STORED DATA
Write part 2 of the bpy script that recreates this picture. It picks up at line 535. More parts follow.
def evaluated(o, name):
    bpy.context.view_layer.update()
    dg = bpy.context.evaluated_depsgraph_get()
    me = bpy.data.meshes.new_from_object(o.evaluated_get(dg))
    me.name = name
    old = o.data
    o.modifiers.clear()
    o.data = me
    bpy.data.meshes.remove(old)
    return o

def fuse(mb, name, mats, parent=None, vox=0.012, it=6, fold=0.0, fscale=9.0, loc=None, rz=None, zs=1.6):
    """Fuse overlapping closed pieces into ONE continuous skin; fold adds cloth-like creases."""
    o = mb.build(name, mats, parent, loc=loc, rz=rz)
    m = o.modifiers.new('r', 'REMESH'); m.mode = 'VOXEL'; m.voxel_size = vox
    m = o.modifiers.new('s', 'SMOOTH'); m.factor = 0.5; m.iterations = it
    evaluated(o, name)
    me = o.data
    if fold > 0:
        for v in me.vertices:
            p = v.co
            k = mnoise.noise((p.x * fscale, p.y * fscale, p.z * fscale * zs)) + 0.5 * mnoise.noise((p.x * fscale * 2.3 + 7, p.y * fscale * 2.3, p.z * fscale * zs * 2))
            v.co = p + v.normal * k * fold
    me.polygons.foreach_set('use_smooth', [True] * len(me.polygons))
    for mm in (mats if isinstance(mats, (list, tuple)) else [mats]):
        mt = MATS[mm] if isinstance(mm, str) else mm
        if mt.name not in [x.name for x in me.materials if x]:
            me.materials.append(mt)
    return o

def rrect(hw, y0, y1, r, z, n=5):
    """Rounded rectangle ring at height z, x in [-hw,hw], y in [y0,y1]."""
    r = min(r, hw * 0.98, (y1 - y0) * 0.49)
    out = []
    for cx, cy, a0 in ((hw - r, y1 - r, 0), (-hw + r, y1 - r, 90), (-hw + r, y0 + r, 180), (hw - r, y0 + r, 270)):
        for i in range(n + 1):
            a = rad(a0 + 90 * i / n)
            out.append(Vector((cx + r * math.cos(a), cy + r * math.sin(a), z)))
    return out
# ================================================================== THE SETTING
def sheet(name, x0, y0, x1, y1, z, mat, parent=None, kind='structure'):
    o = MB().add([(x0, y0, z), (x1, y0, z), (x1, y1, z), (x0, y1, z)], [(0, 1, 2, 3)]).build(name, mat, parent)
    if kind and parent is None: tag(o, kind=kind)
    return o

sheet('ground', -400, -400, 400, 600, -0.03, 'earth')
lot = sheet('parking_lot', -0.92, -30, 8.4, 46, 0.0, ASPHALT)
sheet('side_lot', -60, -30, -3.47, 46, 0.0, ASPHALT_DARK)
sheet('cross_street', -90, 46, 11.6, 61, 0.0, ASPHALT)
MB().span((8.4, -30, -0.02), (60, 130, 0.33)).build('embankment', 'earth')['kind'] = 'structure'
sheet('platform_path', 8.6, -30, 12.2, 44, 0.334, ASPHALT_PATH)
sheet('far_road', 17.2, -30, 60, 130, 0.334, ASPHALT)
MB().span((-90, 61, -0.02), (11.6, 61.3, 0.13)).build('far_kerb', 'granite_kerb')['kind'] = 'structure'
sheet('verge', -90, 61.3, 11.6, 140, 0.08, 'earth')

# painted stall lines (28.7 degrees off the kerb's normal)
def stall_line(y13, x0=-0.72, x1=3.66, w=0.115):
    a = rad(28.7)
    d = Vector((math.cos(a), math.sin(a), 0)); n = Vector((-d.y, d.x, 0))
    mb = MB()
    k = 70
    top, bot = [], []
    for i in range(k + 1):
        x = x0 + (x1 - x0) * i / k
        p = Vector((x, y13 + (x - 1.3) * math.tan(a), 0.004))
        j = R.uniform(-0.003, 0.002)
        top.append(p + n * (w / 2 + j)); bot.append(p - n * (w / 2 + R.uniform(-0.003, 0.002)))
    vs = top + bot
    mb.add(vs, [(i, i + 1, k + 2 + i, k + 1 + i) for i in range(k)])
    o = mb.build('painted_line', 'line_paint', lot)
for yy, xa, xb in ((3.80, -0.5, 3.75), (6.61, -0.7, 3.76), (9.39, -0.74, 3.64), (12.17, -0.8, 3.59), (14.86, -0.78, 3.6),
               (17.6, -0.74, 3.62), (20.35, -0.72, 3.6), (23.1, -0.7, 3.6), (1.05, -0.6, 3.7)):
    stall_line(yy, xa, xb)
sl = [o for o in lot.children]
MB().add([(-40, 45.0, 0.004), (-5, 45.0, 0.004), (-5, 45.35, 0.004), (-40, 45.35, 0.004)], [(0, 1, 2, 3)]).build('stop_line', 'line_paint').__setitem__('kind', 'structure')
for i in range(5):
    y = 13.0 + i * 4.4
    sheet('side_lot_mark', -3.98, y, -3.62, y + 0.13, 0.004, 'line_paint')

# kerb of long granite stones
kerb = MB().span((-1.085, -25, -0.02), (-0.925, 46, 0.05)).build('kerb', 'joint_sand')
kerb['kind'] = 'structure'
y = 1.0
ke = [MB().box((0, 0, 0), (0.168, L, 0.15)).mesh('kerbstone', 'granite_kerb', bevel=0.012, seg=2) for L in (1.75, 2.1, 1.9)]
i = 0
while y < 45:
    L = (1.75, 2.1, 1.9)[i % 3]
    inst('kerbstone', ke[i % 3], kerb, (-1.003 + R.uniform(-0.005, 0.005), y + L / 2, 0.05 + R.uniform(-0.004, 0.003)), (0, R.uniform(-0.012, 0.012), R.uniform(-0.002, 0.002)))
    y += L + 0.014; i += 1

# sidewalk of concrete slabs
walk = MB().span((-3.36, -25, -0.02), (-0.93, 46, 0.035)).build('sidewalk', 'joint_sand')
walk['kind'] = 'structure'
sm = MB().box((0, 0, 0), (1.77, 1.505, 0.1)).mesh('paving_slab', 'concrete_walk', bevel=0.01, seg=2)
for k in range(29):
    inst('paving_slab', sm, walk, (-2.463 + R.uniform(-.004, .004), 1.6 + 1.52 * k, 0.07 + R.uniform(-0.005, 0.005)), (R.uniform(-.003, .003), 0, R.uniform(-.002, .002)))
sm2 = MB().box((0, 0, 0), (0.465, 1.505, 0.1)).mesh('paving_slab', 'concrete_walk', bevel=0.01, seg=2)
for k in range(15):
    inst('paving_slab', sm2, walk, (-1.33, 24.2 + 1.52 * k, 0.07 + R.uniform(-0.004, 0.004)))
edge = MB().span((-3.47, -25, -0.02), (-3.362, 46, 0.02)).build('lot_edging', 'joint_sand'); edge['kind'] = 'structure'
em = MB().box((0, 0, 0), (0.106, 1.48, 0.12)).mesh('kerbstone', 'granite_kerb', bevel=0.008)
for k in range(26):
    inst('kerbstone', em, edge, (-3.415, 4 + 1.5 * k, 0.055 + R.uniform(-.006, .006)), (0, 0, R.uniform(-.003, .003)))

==

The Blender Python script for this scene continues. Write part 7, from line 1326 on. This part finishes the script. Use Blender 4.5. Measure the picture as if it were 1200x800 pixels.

* * *

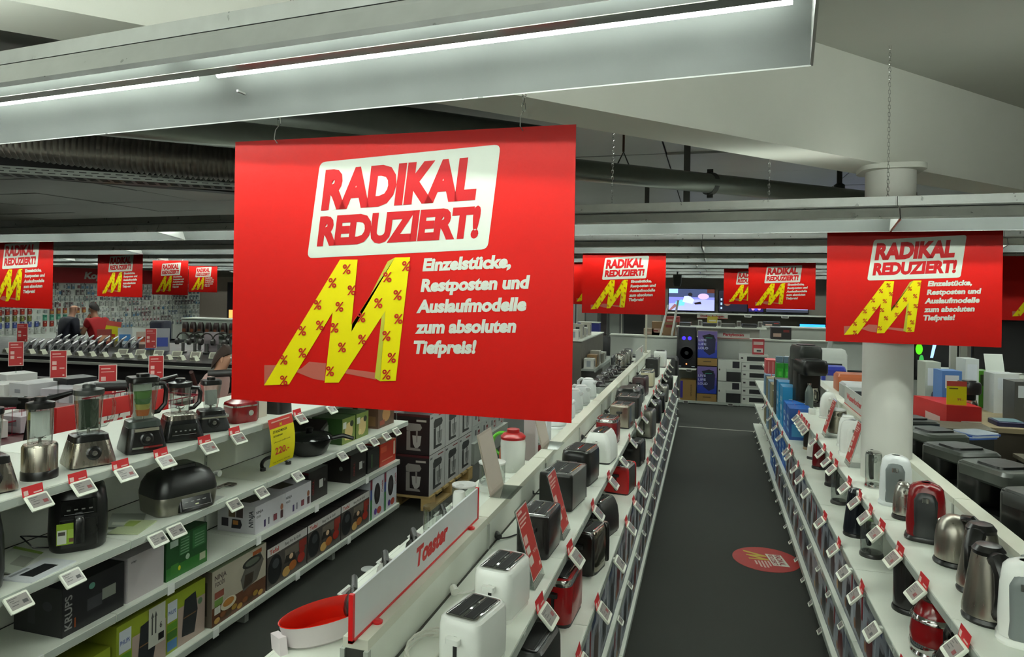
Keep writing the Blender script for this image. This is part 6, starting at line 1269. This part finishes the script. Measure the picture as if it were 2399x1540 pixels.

WHAT YOU NEED TO DO
Check each line above for "finishes" and return the ones that have it.

ANSWER TO THE TASK
The Blender Python script for this scene continues. Write part 7, from line 1326 on. This part finishes the script. Use Blender 4.5. Measure the picture as if it were 1200x800 pixels.
Keep writing the Blender script for this image. This is part 6, starting at line 1269. This part finishes the script. Measure the picture as if it were 2399x1540 pixels.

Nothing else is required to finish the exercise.